Extract every line between the one with "smooth_=True, col=cola)), kind='structure')" and the end of the entries, both included, word for word and free of pictures.

Begin DATA FOR THIS EXERCISE

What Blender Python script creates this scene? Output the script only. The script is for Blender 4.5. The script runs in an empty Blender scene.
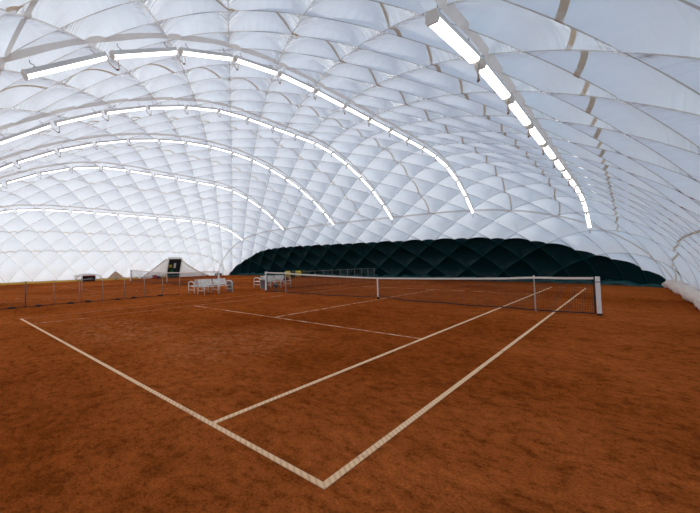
import bpy, bmesh, math, random
import numpy as np
from mathutils import Vector, Matrix

random.seed(7)
rng = np.random.default_rng(11)
scene = bpy.context.scene
COL = scene.collection

# ------------------------------------------------------------------ helpers
def link(o):
    COL.objects.link(o)
    return o

def tag(o, label=None, cat=None, group=None, kind=None):
    if label: o['label'] = label
    if cat: o['category'] = cat
    if group: o['group'] = group
    if kind: o['kind'] = kind
    return o

def empty(name, loc=(0, 0, 0), rz=0.0):
    o = bpy.data.objects.new(name, None)
    o.empty_display_size = 0.1
    o.location = loc
    o.rotation_euler = (0, 0, rz)
    return link(o)

class MB:
    """collects shapes into one mesh"""
    def __init__(self):
        self.v = []; self.f = []
    def quad(self, a, b, c, d):
        n = len(self.v); self.v += [tuple(a), tuple(b), tuple(c), tuple(d)]
        self.f.append((n, n + 1, n + 2, n + 3))
    def box(self, c, s, M=None):
        n = len(self.v)
        hx, hy, hz = s[0] / 2, s[1] / 2, s[2] / 2
        for dx, dy, dz in ((-1, -1, -1), (1, -1, -1), (1, 1, -1), (-1, 1, -1), (-1, -1, 1), (1, -1, 1), (1, 1, 1), (-1, 1, 1)):
            p = Vector((dx * hx, dy * hy, dz * hz))
            if M: p = M @ p
            self.v.append((p.x + c[0], p.y + c[1], p.z + c[2]))
        for q in ((0, 3, 2, 1), (4, 5, 6, 7), (0, 1, 5, 4), (1, 2, 6, 5), (2, 3, 7, 6), (3, 0, 4, 7)):
            self.f.append(tuple(n + i for i in q))
    def tube(self, pts, r, k=8, closed=False):
        pts = [Vector(p) for p in pts]
        m = len(pts); n = len(self.v)
        rs = r if isinstance(r, (list, tuple)) else [r] * m
        ref = None
        for i, p in enumerate(pts):
            a = pts[(i - 1) % m] if (i > 0 or closed) else p
            b = pts[(i + 1) % m] if (i < m - 1 or closed) else p
            t = (b - a).normalized()
            if ref is None:
                ref = Vector((0, 0, 1)) if abs(t.z) < .9 else Vector((1, 0, 0))
            x = (ref - t * ref.dot(t)).normalized(); y = t.cross(x); ref = x
            for j in range(k):
                an = 2 * math.pi * (j + .5) / k
                w = p + (x * math.cos(an) + y * math.sin(an)) * rs[i]
                self.v.append(tuple(w))
        for i in range(m if closed else m - 1):
            i2 = (i + 1) % m
            for j in range(k):
                j2 = (j + 1) % k
                self.f.append((n + i * k + j, n + i * k + j2, n + i2 * k + j2, n + i2 * k + j))
        if not closed:
            self.f.append(tuple(n + j for j in reversed(range(k))))
            self.f.append(tuple(n + (m - 1) * k + j for j in range(k)))
    def grid(self, rows):
        n = len(self.v); R = len(rows); C = len(rows[0])
        for r in rows: self.v += [tuple(p) for p in r]
        for i in range(R - 1):
            for j in range(C - 1):
                a = n + i * C + j
                self.f.append((a, a + 1, a + C + 1, a + C))
    def prism(self, prof, p0, p1, xax, zax):
        """extrude a 2-D profile (list of (x,z)) from p0 to p1"""
        n = len(self.v); k = len(prof)
        for p in (p0, p1):
            for (a, b) in prof:
                self.v.append(tuple(Vector(p) + Vector(xax) * a + Vector(zax) * b))
        for j in range(k):
            j2 = (j + 1) % k
            self.f.append((n + j, n + j2, n + k + j2, n + k + j))
        self.f.append(tuple(n + j for j in reversed(range(k))))
        self.f.append(tuple(n + k + j for j in range(k)))
    def mesh(self, name, mat, smooth=False):
        me = bpy.data.meshes.new(name)
        me.from_pydata(self.v, [], self.f)
        bm = bmesh.new(); bm.from_mesh(me)
        bmesh.ops.recalc_face_normals(bm, faces=bm.faces)
        bm.to_mesh(me); bm.free()
        if smooth: me.polygons.foreach_set('use_smooth', [True] * len(me.polygons))
        if mat: me.materials.append(mat)
        me.update()
        return me
    def build(self, name, mat, parent=None, smooth=False, bevel=0.0):
        o = bpy.data.objects.new(name, self.mesh(name, mat, smooth))
        link(o)
        if parent: o.parent = parent
        if bevel:
            b = o.modifiers.new('bevel', 'BEVEL'); b.width = bevel; b.segments = 2; b.limit_method = 'ANGLE'
        return o

def copy_tree(o, parent=None):
    c = o.copy(); COL.objects.link(c)
    if parent: c.parent = parent
    for ch in o.children: copy_tree(ch, c)
    return c

# ------------------------------------------------------------------ materials
def new_mat(name):
    m = bpy.data.materials.new(name); m.use_nodes = True
    nt = m.node_tree; nt.nodes.clear()
    out = nt.nodes.new('ShaderNodeOutputMaterial')
    return m, nt, out

def simple(name, col, rough=.5, metal=0.0, noise=.06, scale=40, spec=.4):
    m, nt, out = new_mat(name)
    b = nt.nodes.new('ShaderNodeBsdfPrincipled')
    tc = nt.nodes.new('ShaderNodeTexCoord')
    n = nt.nodes.new('ShaderNodeTexNoise'); n.inputs['Scale'].default_value = scale
    nt.links.new(tc.outputs['Object'], n.inputs['Vector'])
    mx = nt.nodes.new('ShaderNodeMix'); mx.data_type = 'RGBA'
    mx.inputs['A'].default_value = (*[c * (1 - noise) for c in col], 1)
    mx.inputs['B'].default_value = (*[min(1, c * (1 + noise)) for c in col], 1)
    nt.links.new(n.outputs['Fac'], mx.inputs['Factor'])
    nt.links.new(mx.outputs['Result'], b.inputs['Base Color'])
    b.inputs['Roughness'].default_value = rough
    b.inputs['Metallic'].default_value = metal
    b.inputs['Specular IOR Level'].default_value = spec
    nt.links.new(b.outputs[0], out.inputs[0])
    return m

def fabric(name, col, trans=.5, rough=.6):
    """light-passing cloth"""
    m, nt, out = new_mat(name)
    d = nt.nodes.new('ShaderNodeBsdfDiffuse'); t = nt.nodes.new('ShaderNodeBsdfTranslucent')
    tc = nt.nodes.new('ShaderNodeTexCoord')
    n = nt.nodes.new('ShaderNodeTexNoise'); n.inputs['Scale'].default_value = 6
    nt.links.new(tc.outputs['Object'], n.inputs['Vector'])
    mx = nt.nodes.new('ShaderNodeMix'); mx.data_type = 'RGBA'
    mx.inputs['A'].default_value = (*[c * .9 for c in col], 1); mx.inputs['B'].default_value = (*col, 1)
    nt.links.new(n.outputs['Fac'], mx.inputs['Factor'])
    nt.links.new(mx.outputs['Result'], d.inputs[0]); nt.links.new(mx.outputs['Result'], t.inputs[0])
    s = nt.nodes.new('ShaderNodeMixShader'); s.inputs[0].default_value = trans
    nt.links.new(d.outputs[0], s.inputs[1]); nt.links.new(t.outputs[0], s.inputs[2])
    nt.links.new(s.outputs[0], out.inputs[0])
    return m

def math_node(nt, op, a, b=None, c=None):
    n = nt.nodes.new('ShaderNodeMath'); n.operation = op
    for i, x in enumerate((a, b, c)):
        if x is None: continue
        if isinstance(x, (int, float)): n.inputs[i].default_value = x
        else: nt.links.new(x, n.inputs[i])
    return n.outputs[0]

def membrane(name, col, seam, trans, gloss, seam_w=.012, wrinkle=.45):
    """quilted PVC membrane: UV 'cell' counts the cable lines, which get a thin taped seam"""
    m, nt, out = new_mat(name)
    L = nt.links.new
    uv = nt.nodes.new('ShaderNodeUVMap'); uv.uv_map = 'cell'
    sep = nt.nodes.new('ShaderNodeSeparateXYZ'); L(uv.outputs[0], sep.inputs[0])
    ds = math_node(nt, 'PINGPONG', sep.outputs[0], .5)
    dt = math_node(nt, 'PINGPONG', sep.outputs[1], .5)
    dmin = math_node(nt, 'MINIMUM', ds, dt)
    line = math_node(nt, 'LESS_THAN', dmin, seam_w)
    tc = nt.nodes.new('ShaderNodeTexCoord')
    n1 = nt.nodes.new('ShaderNodeTexNoise'); n1.inputs['Scale'].default_value = .5; n1.inputs['Detail'].default_value = 3
    L(tc.outputs['Object'], n1.inputs['Vector'])
    mx = nt.nodes.new('ShaderNodeMix'); mx.data_type = 'RGBA'
    mx.inputs['A'].default_value = (*[c * .95 for c in col], 1); mx.inputs['B'].default_value = (*col, 1)
    L(n1.outputs['Fac'], mx.inputs['Factor'])
    m2 = nt.nodes.new('ShaderNodeMix'); m2.data_type = 'RGBA'
    L(line, m2.inputs['Factor']); L(mx.outputs['Result'], m2.inputs['A']); m2.inputs['B'].default_value = (*seam, 1)
    # wrinkles that run away from the seams
    wr = nt.nodes.new('ShaderNodeTexNoise'); wr.inputs['Scale'].default_value = 1; wr.inputs['Detail'].default_value = 2
    mp = nt.nodes.new('ShaderNodeMapping'); mp.inputs['Scale'].default_value = (1.2, 9, 1)
    L(uv.outputs[0], mp.inputs[0]); L(mp.outputs[0], wr.inputs['Vector'])
    wr2 = nt.nodes.new('ShaderNodeTexNoise'); wr2.inputs['Scale'].default_value = 1; wr2.inputs['Detail'].default_value = 2
    mp2 = nt.nodes.new('ShaderNodeMapping'); mp2.inputs['Scale'].default_value = (9, 1.2, 1)
    L(uv.outputs[0], mp2.inputs[0]); L(mp2.outputs[0], wr2.inputs['Vector'])
    near_s = math_node(nt, 'SUBTRACT', 1.0, math_node(nt, 'MULTIPLY', ds, 2.2))
    near_t = math_node(nt, 'SUBTRACT', 1.0, math_node(nt, 'MULTIPLY', dt, 2.2))
    h = math_node(nt, 'ADD', math_node(nt, 'MULTIPLY', wr.outputs[0], near_s), math_node(nt, 'MULTIPLY', wr2.outputs[0], near_t))
    bp = nt.nodes.new('ShaderNodeBump'); bp.inputs['Strength'].default_value = wrinkle; bp.inputs['Distance'].default_value = .06
    L(h, bp.inputs['Height'])
    d = nt.nodes.new('ShaderNodeBsdfDiffuse'); t = nt.nodes.new('ShaderNodeBsdfTranslucent')
    g = nt.nodes.new('ShaderNodeBsdfGlossy'); g.inputs['Roughness'].default_value = .22
    for x in (d, t):
        L(m2.outputs['Result'], x.inputs[0])
    for x in (d, t, g): L(bp.outputs[0], x.inputs['Normal'])
    g.inputs[0].default_value = (.9, .9, .9, 1)
    s = nt.nodes.new('ShaderNodeMixShader'); s.inputs[0].default_value = trans
    L(d.outputs[0], s.inputs[1]); L(t.outputs[0], s.inputs[2])
    s2 = nt.nodes.new('ShaderNodeMixShader')
    fr = nt.nodes.new('ShaderNodeFresnel'); fr.inputs[0].default_value = 1.4; L(bp.outputs[0], fr.inputs['Normal'])
    L(math_node(nt, 'MULTIPLY', fr.outputs[0], gloss), s2.inputs[0])
    L(s.outputs[0], s2.inputs[1]); L(g.outputs[0], s2.inputs[2])
    L(s2.outputs[0], out.inputs[0])
    return m

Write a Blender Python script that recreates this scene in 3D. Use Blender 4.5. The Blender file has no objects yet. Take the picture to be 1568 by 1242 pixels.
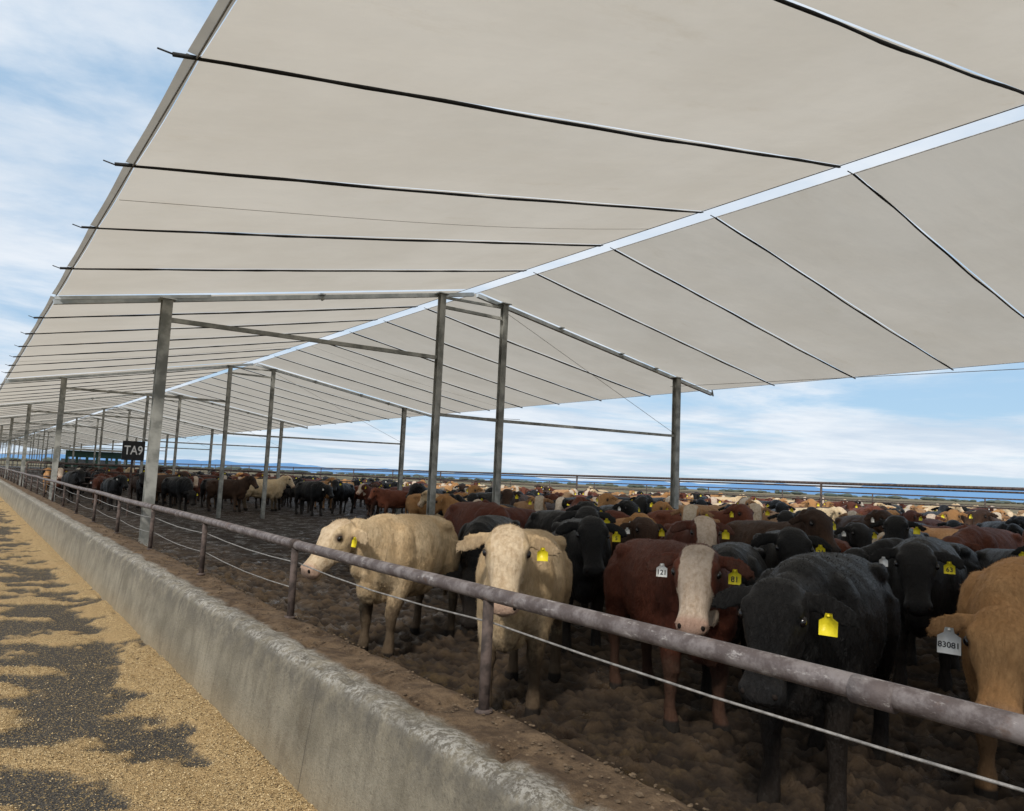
import bpy, math, random
import numpy as np
from mathutils import Vector, Matrix
random.seed(7); np.random.seed(7)
scene=bpy.context.scene
scene.view_settings.view_transform='Standard'; scene.view_settings.look='None'; scene.view_settings.exposure=0
COL=scene.collection
def lerp(a,b,t):return a+(b-a)*t
# ---------------------------------------------------------------- numpy noise
def h2(ix,iy,seed):
    n=(ix.astype(np.int64)*374761393+iy.astype(np.int64)*668265263+seed*144269504)&0xffffffff
    n=((n^(n>>13))*1274126177)&0xffffffff
    n=n^(n>>16)
    return (n&0xffffff)/float(0xffffff)
def vn(x,y,s=0):
    ix=np.floor(x);iy=np.floor(y);fx=x-ix;fy=y-iy
    fx=fx*fx*(3-2*fx);fy=fy*fy*(3-2*fy)
    a=h2(ix,iy,s);b=h2(ix+1,iy,s);c=h2(ix,iy+1,s);d=h2(ix+1,iy+1,s)
    return (a*(1-fx)+b*fx)*(1-fy)+(c*(1-fx)+d*fx)*fy
def fbm(x,y,s=0,o=4):
    t=0;a=.5
    for i in range(o):
        t=t+a*vn(x*2**i,y*2**i,s+i*13);a*=.5
    return t/(1-.5**o)
def worley(x,y,s=0):
    ix=np.floor(x);iy=np.floor(y);f1=np.full(x.shape,9.);cid=np.zeros(x.shape)
    for dx in(-1,0,1):
        for dy in(-1,0,1):
            cx=ix+dx;cy=iy+dy
            px=cx+h2(cx,cy,s);py=cy+h2(cx,cy,s+5)
            d=np.hypot(px-x,py-y);m=d<f1
            f1=np.where(m,d,f1);cid=np.where(m,h2(cx,cy,s+9),cid)
    return f1,cid
def sstep(a,b,x):
    t=np.clip((x-a)/(b-a),0,1);return t*t*(3-2*t)

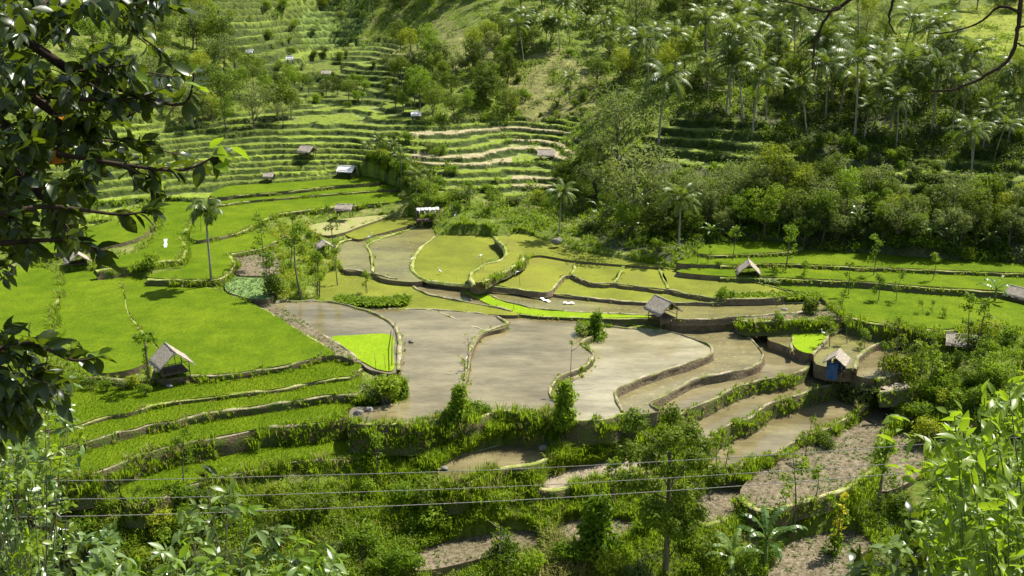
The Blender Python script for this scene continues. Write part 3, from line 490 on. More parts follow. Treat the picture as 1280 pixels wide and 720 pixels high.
def infield(x, y):
    for kind, lv, W in FW:
        if W[:, 0].min() < x < W[:, 0].max() and W[:, 1].min() < y < W[:, 1].max() and inpoly(np.array([x]), np.array([y]), W[:, :2])[0]: return True
    return False
ii = np.arange(NR - 1)[:, None] * NT + np.arange(NT - 1)[None]
Q = np.stack([ii, ii + 1, ii + NT + 1, ii + NT], -1).reshape(-1, 4)[:, ::-1]
mt, nt, b = new_mat('hillside ground')
ca = nt.nodes.new('ShaderNodeAttribute'); ca.attribute_name = 'Col'
f1, nn1 = noise_col(nt, 1.3, (.62, .66, .6), (1.4, 1.35, 1.3), .32, .68, detail=9)
f2, nn2 = noise_col(nt, 6, (.7, .7, .7), (1.3, 1.3, 1.3), .3, .7)
cc = mix(nt, mix(nt, ca.outputs['Color'], f1, 1., 'MULTIPLY'), f2, 1., 'MULTIPLY'); nt.links.new(cc, b.inputs['Base Color']); b.inputs['Roughness'].default_value = .9
b.inputs['Specular IOR Level'].default_value = .15; bump(nt, b, nn1.outputs['Fac'], 1, .35)
cola = np.concatenate([col, np.ones((NR, NT, 1))], -1).reshape(-1, 4)
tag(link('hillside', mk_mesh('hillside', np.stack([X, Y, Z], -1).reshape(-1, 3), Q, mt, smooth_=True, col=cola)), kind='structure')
big = MB(); big.add([(-1500, -300, -25), (1500, -300, -25), (1500, 1500, -25), (-1500, 1500, -25)], [(0, 1, 2, 3)])
tag(link('ground', big.mesh('ground', M['bank'])), kind='structure')
# ------------------------------------------------------------------ fields
NM = {'water_mid': 'flooded_field', 'rice': 'rice_field', 'young': 'seedling_field', 'olive': 'young_rice_field', 'olive_pale': 'young_rice_field', 'water': 'flooded_field', 'water_sheen': 'flooded_field',
      'water_rice': 'flooded_field', 'water_weed': 'flooded_field', 'mud': 'muddy_field', 'dry': 'tilled_field', 'straw': 'stubble_field', 'cabbage': 'vegetable_field'}
for kind, lv, W in FW:
    V = W.copy(); V[:, 2] = lv + (.2 if kind == 'rice' else .08 if kind == 'young' else 0)
    m = len(V); tris = geometry.tessellate_polygon([[Vector(v) for v in V]])
    tris = np.array(tris); a = V[tris[:, 1]] - V[tris[:, 0]]; c_ = V[tris[:, 2]] - V[tris[:, 0]]
    flip = (a[:, 0] * c_[:, 1] - a[:, 1] * c_[:, 0]) < 0; tris[flip] = tris[flip][:, ::-1]
    B = V.copy(); B[:, 2] = lv - 1.3
    VV = np.concatenate([V, V, B]); area = .5 * np.sum(V[:, 0] * np.roll(V[:, 1], -1) - V[:, 1] * np.roll(V[:, 0], -1))
    k = np.arange(m); k2 = (k + 1) % m
    q = np.stack([k + m, k + 2 * m, k2 + 2 * m, k2 + m], 1)
    if area < 0: q = q[:, ::-1]
    me = mk_mesh(NM[kind], VV, [tris, q], [M[kind], M['wall']], fmat=[0] * len(tris) + [1] * len(q))
    tag(link(NM[kind], me), kind='structure')
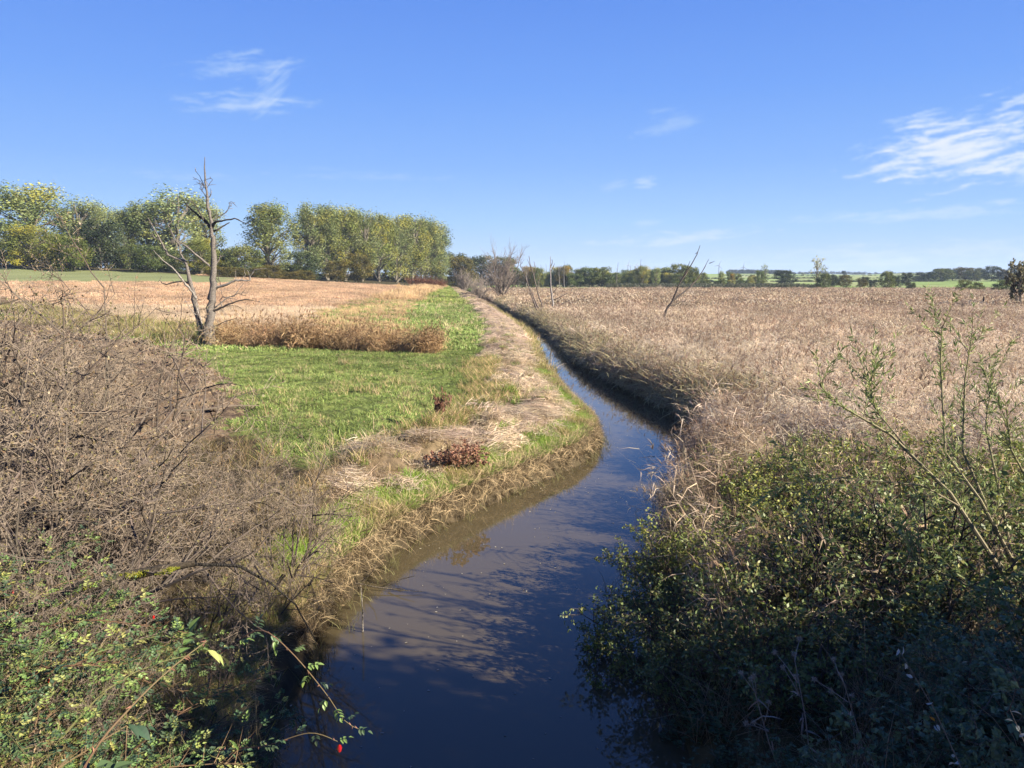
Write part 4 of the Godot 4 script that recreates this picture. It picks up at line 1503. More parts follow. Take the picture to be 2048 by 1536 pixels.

End DATA FOR THIS EXERCISE

TASK RESULT:
tag(link('hillside', mk_mesh('hillside', np.stack([X, Y, Z], -1).reshape(-1, 3), Q, mt, smooth_=True, col=cola)), kind='structure')
big = MB(); big.add([(-1500, -300, -25), (1500, -300, -25), (1500, 1500, -25), (-1500, 1500, -25)], [(0, 1, 2, 3)])
tag(link('ground', big.mesh('ground', M['bank'])), kind='structure')
# ------------------------------------------------------------------ fields
NM = {'water_mid': 'flooded_field', 'rice': 'rice_field', 'young': 'seedling_field', 'olive': 'young_rice_field', 'olive_pale': 'young_rice_field', 'water': 'flooded_field', 'water_sheen': 'flooded_field',
      'water_rice': 'flooded_field', 'water_weed': 'flooded_field', 'mud': 'muddy_field', 'dry': 'tilled_field', 'straw': 'stubble_field', 'cabbage': 'vegetable_field'}
for kind, lv, W in FW:
    V = W.copy(); V[:, 2] = lv + (.2 if kind == 'rice' else .08 if kind == 'young' else 0)
    m = len(V); tris = geometry.tessellate_polygon([[Vector(v) for v in V]])
    tris = np.array(tris); a = V[tris[:, 1]] - V[tris[:, 0]]; c_ = V[tris[:, 2]] - V[tris[:, 0]]
    flip = (a[:, 0] * c_[:, 1] - a[:, 1] * c_[:, 0]) < 0; tris[flip] = tris[flip][:, ::-1]
    B = V.copy(); B[:, 2] = lv - 1.3
    VV = np.concatenate([V, V, B]); area = .5 * np.sum(V[:, 0] * np.roll(V[:, 1], -1) - V[:, 1] * np.roll(V[:, 0], -1))
    k = np.arange(m); k2 = (k + 1) % m
    q = np.stack([k + m, k + 2 * m, k2 + 2 * m, k2 + m], 1)
    if area < 0: q = q[:, ::-1]
    me = mk_mesh(NM[kind], VV, [tris, q], [M[kind], M['wall']], fmat=[0] * len(tris) + [1] * len(q))
    tag(link(NM[kind], me), kind='structure')
Write part 4 of the Godot 4 script that recreates this picture. It picks up at line 1503. More parts follow. Take the picture to be 2048 by 1536 pixels.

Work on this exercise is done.